Collection entries

-- START --

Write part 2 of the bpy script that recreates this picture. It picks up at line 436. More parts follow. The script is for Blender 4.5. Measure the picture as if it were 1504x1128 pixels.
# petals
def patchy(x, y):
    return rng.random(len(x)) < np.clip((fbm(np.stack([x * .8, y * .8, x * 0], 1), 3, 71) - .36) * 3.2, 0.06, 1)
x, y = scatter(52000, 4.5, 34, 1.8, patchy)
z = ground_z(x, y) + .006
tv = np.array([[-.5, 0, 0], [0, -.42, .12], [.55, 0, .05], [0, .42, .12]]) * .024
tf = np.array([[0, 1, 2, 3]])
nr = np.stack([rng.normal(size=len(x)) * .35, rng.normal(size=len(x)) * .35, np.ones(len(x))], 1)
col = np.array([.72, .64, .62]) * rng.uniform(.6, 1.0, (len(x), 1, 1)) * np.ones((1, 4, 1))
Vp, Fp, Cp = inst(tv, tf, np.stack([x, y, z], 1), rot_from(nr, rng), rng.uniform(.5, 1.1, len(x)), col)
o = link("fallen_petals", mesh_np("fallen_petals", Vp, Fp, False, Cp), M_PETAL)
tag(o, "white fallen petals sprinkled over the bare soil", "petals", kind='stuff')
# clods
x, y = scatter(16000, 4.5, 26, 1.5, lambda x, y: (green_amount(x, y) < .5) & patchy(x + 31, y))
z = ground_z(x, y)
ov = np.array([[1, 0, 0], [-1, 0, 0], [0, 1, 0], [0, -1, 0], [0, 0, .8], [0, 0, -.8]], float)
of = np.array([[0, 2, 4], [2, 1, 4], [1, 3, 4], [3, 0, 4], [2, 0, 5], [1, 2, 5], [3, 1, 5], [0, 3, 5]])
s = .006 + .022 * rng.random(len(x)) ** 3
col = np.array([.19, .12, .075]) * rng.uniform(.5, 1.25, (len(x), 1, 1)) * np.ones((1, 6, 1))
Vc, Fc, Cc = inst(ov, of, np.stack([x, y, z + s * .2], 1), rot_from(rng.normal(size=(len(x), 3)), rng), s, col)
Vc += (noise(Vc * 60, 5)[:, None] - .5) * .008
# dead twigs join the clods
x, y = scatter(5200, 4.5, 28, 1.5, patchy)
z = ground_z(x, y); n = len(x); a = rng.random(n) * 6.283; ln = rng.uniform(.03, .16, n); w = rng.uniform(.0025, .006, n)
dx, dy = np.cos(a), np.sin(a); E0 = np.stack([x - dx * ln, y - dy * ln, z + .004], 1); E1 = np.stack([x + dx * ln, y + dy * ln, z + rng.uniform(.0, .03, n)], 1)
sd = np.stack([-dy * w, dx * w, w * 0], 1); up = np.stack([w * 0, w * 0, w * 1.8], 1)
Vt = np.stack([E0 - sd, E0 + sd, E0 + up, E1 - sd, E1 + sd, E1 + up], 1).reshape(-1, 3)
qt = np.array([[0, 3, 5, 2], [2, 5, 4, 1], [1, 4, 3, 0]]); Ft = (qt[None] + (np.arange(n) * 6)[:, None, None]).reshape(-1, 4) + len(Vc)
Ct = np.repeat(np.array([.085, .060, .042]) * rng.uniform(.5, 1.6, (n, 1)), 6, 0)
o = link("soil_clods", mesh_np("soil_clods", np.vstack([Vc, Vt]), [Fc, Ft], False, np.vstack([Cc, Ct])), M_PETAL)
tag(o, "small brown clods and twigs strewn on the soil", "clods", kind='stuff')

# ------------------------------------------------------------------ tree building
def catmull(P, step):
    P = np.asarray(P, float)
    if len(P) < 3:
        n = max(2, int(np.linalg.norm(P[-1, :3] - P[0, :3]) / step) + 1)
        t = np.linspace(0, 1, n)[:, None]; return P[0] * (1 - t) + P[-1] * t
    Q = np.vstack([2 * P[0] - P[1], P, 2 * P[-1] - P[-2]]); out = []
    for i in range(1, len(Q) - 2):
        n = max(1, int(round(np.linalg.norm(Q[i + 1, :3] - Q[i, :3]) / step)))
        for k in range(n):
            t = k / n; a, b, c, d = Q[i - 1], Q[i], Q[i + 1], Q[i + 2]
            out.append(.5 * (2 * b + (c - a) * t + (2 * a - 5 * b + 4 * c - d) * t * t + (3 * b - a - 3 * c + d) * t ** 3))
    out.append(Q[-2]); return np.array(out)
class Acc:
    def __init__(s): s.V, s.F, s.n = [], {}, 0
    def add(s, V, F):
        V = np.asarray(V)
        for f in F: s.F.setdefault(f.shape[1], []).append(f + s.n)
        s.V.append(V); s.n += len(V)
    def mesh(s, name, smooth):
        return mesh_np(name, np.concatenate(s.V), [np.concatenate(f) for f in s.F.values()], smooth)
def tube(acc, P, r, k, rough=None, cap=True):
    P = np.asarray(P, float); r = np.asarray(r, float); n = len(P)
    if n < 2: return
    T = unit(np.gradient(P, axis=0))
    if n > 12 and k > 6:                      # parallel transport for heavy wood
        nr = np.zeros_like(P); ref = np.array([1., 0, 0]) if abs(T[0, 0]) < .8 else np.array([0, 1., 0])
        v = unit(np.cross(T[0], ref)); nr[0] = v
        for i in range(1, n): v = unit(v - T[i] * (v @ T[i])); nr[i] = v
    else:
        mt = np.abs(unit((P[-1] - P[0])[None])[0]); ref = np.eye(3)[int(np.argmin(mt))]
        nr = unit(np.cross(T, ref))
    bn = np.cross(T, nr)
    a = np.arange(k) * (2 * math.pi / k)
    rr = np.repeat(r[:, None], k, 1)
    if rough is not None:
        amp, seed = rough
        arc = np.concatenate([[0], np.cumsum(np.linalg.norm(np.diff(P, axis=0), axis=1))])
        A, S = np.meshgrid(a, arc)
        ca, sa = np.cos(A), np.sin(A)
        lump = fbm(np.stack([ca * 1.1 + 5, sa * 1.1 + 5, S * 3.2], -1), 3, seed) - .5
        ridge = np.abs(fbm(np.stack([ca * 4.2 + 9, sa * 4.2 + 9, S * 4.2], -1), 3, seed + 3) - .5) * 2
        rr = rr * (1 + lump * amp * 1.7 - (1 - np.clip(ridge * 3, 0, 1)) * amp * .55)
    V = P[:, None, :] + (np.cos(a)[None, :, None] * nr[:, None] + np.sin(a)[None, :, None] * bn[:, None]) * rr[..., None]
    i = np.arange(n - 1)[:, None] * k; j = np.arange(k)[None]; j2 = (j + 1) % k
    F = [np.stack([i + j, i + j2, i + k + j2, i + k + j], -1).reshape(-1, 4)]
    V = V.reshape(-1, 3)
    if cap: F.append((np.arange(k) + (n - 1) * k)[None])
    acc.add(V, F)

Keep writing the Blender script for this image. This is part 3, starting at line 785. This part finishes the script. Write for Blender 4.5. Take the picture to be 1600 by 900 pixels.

-- END --

**Problem description**
Above are some records. Report the number of their lines that include "Write", and add nothing else.

**Full answer**
2